CLIMATEGATE: A CRIME AGAINST HUMANITY (UPDATED FOR WINTER 2015)

THE GREAT GLOBAL WARMING SWINDLE 1:13:33 

 

by Michael Rivero
"One of the saddest lessons of history is this: If we've been bamboozled long enough, we tend to reject any evidence of the bamboozle. We're no longer interested in finding out the truth. The bamboozle has captured us. It's simply too painful to acknowledge, even to ourselves, that we've been taken.

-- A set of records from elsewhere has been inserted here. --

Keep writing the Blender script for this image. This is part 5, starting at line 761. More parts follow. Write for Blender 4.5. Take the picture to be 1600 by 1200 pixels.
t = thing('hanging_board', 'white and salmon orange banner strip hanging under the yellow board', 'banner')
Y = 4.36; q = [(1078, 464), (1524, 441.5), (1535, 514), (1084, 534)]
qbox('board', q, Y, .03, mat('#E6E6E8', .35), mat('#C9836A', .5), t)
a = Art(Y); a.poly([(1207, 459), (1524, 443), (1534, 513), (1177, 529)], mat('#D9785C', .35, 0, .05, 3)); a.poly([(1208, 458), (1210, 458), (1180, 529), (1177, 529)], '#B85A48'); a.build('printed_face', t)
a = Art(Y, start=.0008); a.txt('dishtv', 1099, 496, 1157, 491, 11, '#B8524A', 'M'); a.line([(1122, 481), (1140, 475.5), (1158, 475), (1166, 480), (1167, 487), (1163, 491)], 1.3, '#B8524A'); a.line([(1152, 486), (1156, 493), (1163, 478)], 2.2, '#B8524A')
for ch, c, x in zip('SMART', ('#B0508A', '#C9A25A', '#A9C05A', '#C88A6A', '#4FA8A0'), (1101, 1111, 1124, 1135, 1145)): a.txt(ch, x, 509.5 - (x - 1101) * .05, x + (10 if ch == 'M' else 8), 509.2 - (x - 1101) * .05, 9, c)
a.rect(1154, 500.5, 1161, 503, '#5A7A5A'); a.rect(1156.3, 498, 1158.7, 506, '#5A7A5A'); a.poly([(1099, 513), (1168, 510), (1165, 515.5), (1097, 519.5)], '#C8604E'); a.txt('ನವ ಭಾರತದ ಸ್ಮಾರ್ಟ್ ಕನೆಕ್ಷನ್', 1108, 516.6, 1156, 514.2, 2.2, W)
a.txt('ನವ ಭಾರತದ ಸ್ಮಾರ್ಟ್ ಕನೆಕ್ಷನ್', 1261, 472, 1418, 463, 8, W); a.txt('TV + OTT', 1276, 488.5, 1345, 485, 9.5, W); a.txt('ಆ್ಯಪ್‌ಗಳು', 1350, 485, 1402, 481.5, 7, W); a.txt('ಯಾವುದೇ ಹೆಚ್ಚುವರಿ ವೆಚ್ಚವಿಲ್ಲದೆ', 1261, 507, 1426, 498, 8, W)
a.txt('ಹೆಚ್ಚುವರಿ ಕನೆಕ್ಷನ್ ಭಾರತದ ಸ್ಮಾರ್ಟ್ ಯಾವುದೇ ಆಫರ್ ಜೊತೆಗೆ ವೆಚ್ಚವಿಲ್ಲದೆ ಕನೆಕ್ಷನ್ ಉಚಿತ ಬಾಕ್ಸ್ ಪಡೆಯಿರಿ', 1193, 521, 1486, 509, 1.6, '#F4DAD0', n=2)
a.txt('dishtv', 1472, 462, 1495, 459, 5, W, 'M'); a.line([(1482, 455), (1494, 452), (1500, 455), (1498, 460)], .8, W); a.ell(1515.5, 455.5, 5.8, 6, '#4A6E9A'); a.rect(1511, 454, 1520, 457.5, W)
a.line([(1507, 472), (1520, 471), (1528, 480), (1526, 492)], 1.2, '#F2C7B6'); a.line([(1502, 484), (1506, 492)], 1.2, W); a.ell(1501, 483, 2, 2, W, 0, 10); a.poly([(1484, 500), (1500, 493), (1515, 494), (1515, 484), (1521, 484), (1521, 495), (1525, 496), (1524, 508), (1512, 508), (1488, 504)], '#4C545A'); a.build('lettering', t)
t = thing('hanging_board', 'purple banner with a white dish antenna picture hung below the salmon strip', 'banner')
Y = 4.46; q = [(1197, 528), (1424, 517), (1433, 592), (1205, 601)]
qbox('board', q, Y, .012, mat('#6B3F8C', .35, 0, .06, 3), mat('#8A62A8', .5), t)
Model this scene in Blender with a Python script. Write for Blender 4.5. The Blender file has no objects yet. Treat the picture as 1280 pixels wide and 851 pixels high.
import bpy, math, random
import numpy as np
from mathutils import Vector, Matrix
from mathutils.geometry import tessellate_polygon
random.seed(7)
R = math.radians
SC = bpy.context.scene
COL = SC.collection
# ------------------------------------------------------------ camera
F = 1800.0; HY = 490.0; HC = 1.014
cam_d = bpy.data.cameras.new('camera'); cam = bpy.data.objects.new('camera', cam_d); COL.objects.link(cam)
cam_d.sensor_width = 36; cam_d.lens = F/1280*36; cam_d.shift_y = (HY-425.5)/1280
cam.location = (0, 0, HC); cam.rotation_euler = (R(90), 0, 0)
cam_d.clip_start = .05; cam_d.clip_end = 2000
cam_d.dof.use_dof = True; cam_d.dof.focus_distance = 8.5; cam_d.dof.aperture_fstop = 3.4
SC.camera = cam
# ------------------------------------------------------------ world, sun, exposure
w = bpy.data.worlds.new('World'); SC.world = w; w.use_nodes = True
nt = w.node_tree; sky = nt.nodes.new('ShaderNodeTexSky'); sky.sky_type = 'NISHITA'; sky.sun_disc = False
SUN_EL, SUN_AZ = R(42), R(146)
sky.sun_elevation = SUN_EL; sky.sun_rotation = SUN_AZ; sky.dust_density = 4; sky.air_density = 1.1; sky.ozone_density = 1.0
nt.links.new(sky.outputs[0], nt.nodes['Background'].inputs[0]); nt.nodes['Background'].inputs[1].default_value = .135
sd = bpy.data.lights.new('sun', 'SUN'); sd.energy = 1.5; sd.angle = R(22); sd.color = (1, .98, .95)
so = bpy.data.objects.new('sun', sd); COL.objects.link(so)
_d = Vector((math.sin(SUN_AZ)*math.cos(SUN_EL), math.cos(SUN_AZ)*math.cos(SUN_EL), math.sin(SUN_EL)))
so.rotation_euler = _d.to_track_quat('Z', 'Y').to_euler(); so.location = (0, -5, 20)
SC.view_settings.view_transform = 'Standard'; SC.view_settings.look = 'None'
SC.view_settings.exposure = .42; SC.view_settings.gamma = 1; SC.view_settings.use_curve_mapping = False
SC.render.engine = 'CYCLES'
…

Once you give a charlatan power over you, you almost never get it back." -- Carl Sagan
"The real deniers are people who think our climate was and should remain static and unchanging." -- Paul Driessen and Chris Skates

UPDATE: New headlines and images from the winter of 2014/2015

The corporate media has laucnhed a blitz of claims that 2014 was the hottest year on record, despite the record cold and snow this winter. The claim that 2014 is the hottest year on record was put forward by a Japanese global warming researcher and supported by both NASA and NOAA, which work for the same government that assured you Saddam had nuclear weapons.
However, NASA is already hedging their bets by admitting that the statistical methods used to arrive at this claim have a very wide margin of error, so much so that it is only a 38% chance the claim is accurate.
Meanwhile, the satellite launched to measure Earth's temperature does not confirm this claim. In fact, 2014 came in at sixth place in the time since since the satellite was launched!
Chinese scientists doing very finely detailed measures of isotopes trapped in giant clam shells have reconstructed a detailed record of Earth's climate that confirms that the Roman and Medieval warm periods were indeed far warmer than Earth is today, and oddly enough, were also periods of lower CO2 content in the atmosphere.
Contrary to the carbonazis' claims of impending doom if the Earth gets warmer, the Roman and Medieval warm periods were times of immense fertility and productivity, allowing humans freed from the scramble to find food to create the flowering of the Roman civilization, with its art and engineering, then later the Renaissance.